İklim politikasında son gelişmeler COP31 sürecini güçlendiriyor
Türkiye’nin COP31’e ev sahipliği yapmasında iklim değişikliği alanında yürütülen hazırlıkların ve politika dönüşümünün önemli bir etkisi bulunduğuna dikkat çeken Erden, “Bu kapsamda, Yeni Ulusal Katkı Beyanı’nın yayımlanması, T.C. Çevre, Şehircilik ve İklim Değişikliği Bakanlığı’nın çalışmalarıyla yürürlüğe giren iklim kanunu ve buna bağlı olarak İklim Değişikliği Başkanlığı tarafından uygulanacak ulusal ve yerel eylem planları, sera gazı azaltımı ve karbon fiyatlama faaliyetleri, Emisyon Ticaret Sistemi (ETS) çalışmalarının hızlanması, CBAM uyumu ve yeşil dönüşüm finansman mekanizmalarının çeşitlenmesi Türkiye’nin uluslararası iklim politikalarındaki konumunu güçlendirecektir” dedi. TÜREB Başkanı Erden, COP31’in Türkiye’de düzenlenecek olması, enerji sektöründe; yeşil dönüşüm politikalarının güçlenmesi, finansman kaynaklarının çeşitlenmesi ve emisyon azaltım hedeflerinin daha somut bir çerçeveye oturması gibi alanlarda önemli etkiler yaratacağını belirtti.
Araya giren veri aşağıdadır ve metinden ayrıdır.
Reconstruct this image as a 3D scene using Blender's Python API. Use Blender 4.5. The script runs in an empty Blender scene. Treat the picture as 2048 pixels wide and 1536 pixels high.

Depolamalı santraller devreye alınmalı
Enerji ve Tabii Kaynaklar Bakanlığı ile Enerji Piyasası Düzenleme Kurumu, Resmî Gazete’de 11.11.2025 tarihinde yayınlanan karara göre, elektrik üretim lisansına sahip tüzel kişiler, 1 Aralık 2025 – 28 Şubat 2026 dönemde TEİAŞ veya ilgili dağıtım şirketlerine yapacakları başvuruyla elektrik şebekesine anlaşma güçlerinin üzerinde elektrik enerjisi verebilme kararını yayınladı. Yayınlanan bu kararla depolamalı yenilenebilir enerji yatırımlarının kritik önemine dikkat çeken Erden, “Depolamalı rüzgar ve güneş enerjisi santral projeleri, enerjide dışa bağımlılığın ve enerji ithalat maliyetlerinin azaltılması, 2053 net sıfır hedefine ulaşılması, tüketicilere rekabetçi ve uygun fiyatlı elektrik sağlanması ve enerji dönüşümünün sürdürülebilir şekilde ilerleyebilmesi açısından kritik bir öneme sahiptir. Depolamalı rüzgar ve güneş enerjisi santralleri iletim ve dağıtım sistemine ne kadar hızlı ve güçlü şekilde entegre edilirse, sisteme o ölçüde daha fazla yenilenebilir enerji kaynağı dahil edilebilir. Bu da Türkiye’nin ucuz, temiz ve tükenmeyen enerji kaynaklarından daha fazla yararlanmasına, dolayısıyla cari açığın azaltılmasına önemli katkı sağlayacaktır. Ayrıca, ülkemizde son iki senedir yaşanan kuraklık sebebiyle hidroelektrik santrallerde yaşanan su sıkıntısına bağlı olarak üretimlerin ciddi düşüş göstermesi, yatırım ve izin süreçleri hâlen devam eden depolamalı projelerinin tamamlanarak en kısa zamanda devreye alınmasının önemini bir kez daha göstermektedir” dedi.
Geçtiğimiz temmuz ayında yenilenebilir enerji projeleri için ‘Süper İzin’ Kanunu’nun Meclis’te kabul edilerek yasalaşmasıyla birlikte, tüm bu yatırımların önünü açan yeni bir dönem başladığını ifade eden TÜREB Başkanı Erden, “’Süper İzin’ Kanunu, uzun süredir sektörün hızını etkileyen izin süreçlerini hızlandırarak, yatırımcılar için daha net ve öngörülebilir bir çerçeve sunmaktadır. Bu düzenleme, depolamalı projelerin de daha hızlı hayata geçebilmesine imkân tanıyarak, yenilenebilir enerji kaynaklarının elektrik sistemine entegrasyonunu kolaylaştıracaktır” diye konuştu.